:: Task ::
The data below should be restated word for word, with every picture omitted.

:: Data extract ::

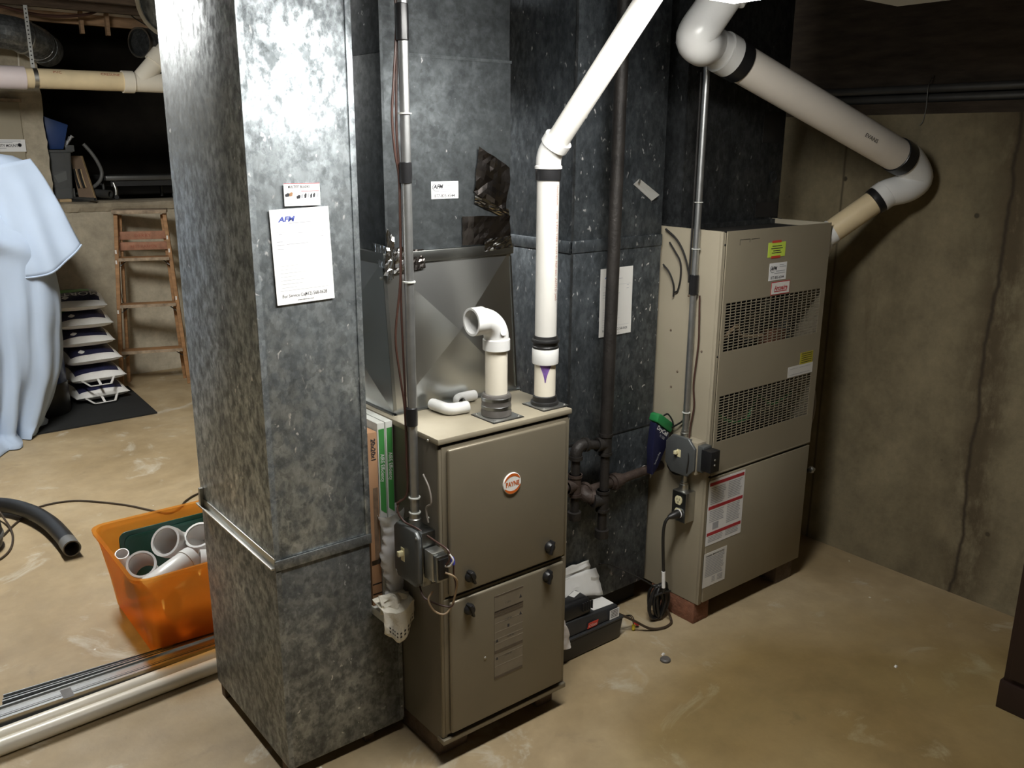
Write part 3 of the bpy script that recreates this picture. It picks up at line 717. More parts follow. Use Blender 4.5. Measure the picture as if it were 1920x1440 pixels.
# ================================================================== FILTERS IN THE SLOT BETWEEN DUCT AND FURNACE
FZB, FZT = .4372, .962
t = T('air_filter', 'air filter in a brown cardboard frame standing between the left duct and the taupe furnace', 'air filter', (1.088, 2.2, FZB), 'spare air filters')
part('frame', MB().box(1.073, 1.958, FZB, 1.103, 2.45, FZT - .02), 'cardboard', t, bevel=.0015)
part('printed_block', slab((1.085, 1.9578, .575), X, Z, .015, .21, .0002), 'cardboard_dark', t)
text('size_print', '20x20x1', 'ink', t, (1.084, 1.9574, .925), -Z, X, .019, .95, bold=.0004)
for z in (.56, .50, .47): part('tape', slab((1.074, 1.9576, z), X, Z, .028, .004 + .01 * (z > .5), .0003), 'foil_dull', t)
for i, (x, lab) in enumerate(((1.1075, 'green and white framed air filter next to the cardboard one'), (1.1325, 'green and white framed air filter right against the taupe furnace'))):
    t = T('air_filter', lab, 'air filter', (x + .011, 2.2, FZB), 'spare air filters')
    part('frame', MB().box(x, 1.962, FZB, x + .0215, 2.45, FZT), 'filter_white', t, bevel=.001)
    part('green_print', MB().prism([(x + .003, 1.9616, .945), (x + .020, 1.9616, .945), (x + .020, 1.9616, .70), (x + .003, 1.9616, .715)], (0, -.0003, 0)), 'filter_green', t)
    text('brand_print', 'AIRE Efficiency', 'paper', t, (x + .0065, 1.9608, .875), -Z, X, .0165, .80)
    text('brand_print', 'ALLERGEN FILTER ALLERGEN', 'ink_grey', t, (x + .0065, 1.9612, .695), -Z, X, .0165, .84)
    part('green_top', slab((x + .003, 1.968, FZT), X, Y, .0155, .45, .0003), 'filter_white', t)
# plastic sleeve gathered round the lower half of the white filters
def sleeve(u, v):
    z = .445 + .27 * v; a = 2 * math.pi * u
    w = .027 + .006 * math.sin(9 * v * 6.28 + 3 * a) * (1 - .5 * v); cx = 1.130 + .008 * math.sin(v * 9)
    flare = .012 * max(0, (v - .75) / .25)
    p = V((cx + (w + flare) * math.cos(a), 1.945 + (.016 + flare) * math.sin(a), z + .012 * math.cos(a) * v))
    return p + V((mnoise.noise(p * 40), mnoise.noise(p * 40 + V((5, 5, 5))), 0)) * .006
part('plastic_sleeve', MB().surf(28, 40, sleeve, True), 'bag_plastic', None, label='crinkled clear plastic sleeve wrapped round the bottom of the green filters', cat='plastic bag', smooth=True, sharp=60)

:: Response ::
Write part 3 of the bpy script that recreates this picture. It picks up at line 717. More parts follow. Use Blender 4.5. Measure the picture as if it were 1920x1440 pixels.
# ================================================================== FILTERS IN THE SLOT BETWEEN DUCT AND FURNACE
FZB, FZT = .4372, .962
t = T('air_filter', 'air filter in a brown cardboard frame standing between the left duct and the taupe furnace', 'air filter', (1.088, 2.2, FZB), 'spare air filters')
part('frame', MB().box(1.073, 1.958, FZB, 1.103, 2.45, FZT - .02), 'cardboard', t, bevel=.0015)
part('printed_block', slab((1.085, 1.9578, .575), X, Z, .015, .21, .0002), 'cardboard_dark', t)
text('size_print', '20x20x1', 'ink', t, (1.084, 1.9574, .925), -Z, X, .019, .95, bold=.0004)
for z in (.56, .50, .47): part('tape', slab((1.074, 1.9576, z), X, Z, .028, .004 + .01 * (z > .5), .0003), 'foil_dull', t)
for i, (x, lab) in enumerate(((1.1075, 'green and white framed air filter next to the cardboard one'), (1.1325, 'green and white framed air filter right against the taupe furnace'))):
    t = T('air_filter', lab, 'air filter', (x + .011, 2.2, FZB), 'spare air filters')
    part('frame', MB().box(x, 1.962, FZB, x + .0215, 2.45, FZT), 'filter_white', t, bevel=.001)
    part('green_print', MB().prism([(x + .003, 1.9616, .945), (x + .020, 1.9616, .945), (x + .020, 1.9616, .70), (x + .003, 1.9616, .715)], (0, -.0003, 0)), 'filter_green', t)
    text('brand_print', 'AIRE Efficiency', 'paper', t, (x + .0065, 1.9608, .875), -Z, X, .0165, .80)
    text('brand_print', 'ALLERGEN FILTER ALLERGEN', 'ink_grey', t, (x + .0065, 1.9612, .695), -Z, X, .0165, .84)
    part('green_top', slab((x + .003, 1.968, FZT), X, Y, .0155, .45, .0003), 'filter_white', t)
# plastic sleeve gathered round the lower half of the white filters
def sleeve(u, v):
    z = .445 + .27 * v; a = 2 * math.pi * u
    w = .027 + .006 * math.sin(9 * v * 6.28 + 3 * a) * (1 - .5 * v); cx = 1.130 + .008 * math.sin(v * 9)
    flare = .012 * max(0, (v - .75) / .25)
    p = V((cx + (w + flare) * math.cos(a), 1.945 + (.016 + flare) * math.sin(a), z + .012 * math.cos(a) * v))
    return p + V((mnoise.noise(p * 40), mnoise.noise(p * 40 + V((5, 5, 5))), 0)) * .006
part('plastic_sleeve', MB().surf(28, 40, sleeve, True), 'bag_plastic', None, label='crinkled clear plastic sleeve wrapped round the bottom of the green filters', cat='plastic bag', smooth=True, sharp=60)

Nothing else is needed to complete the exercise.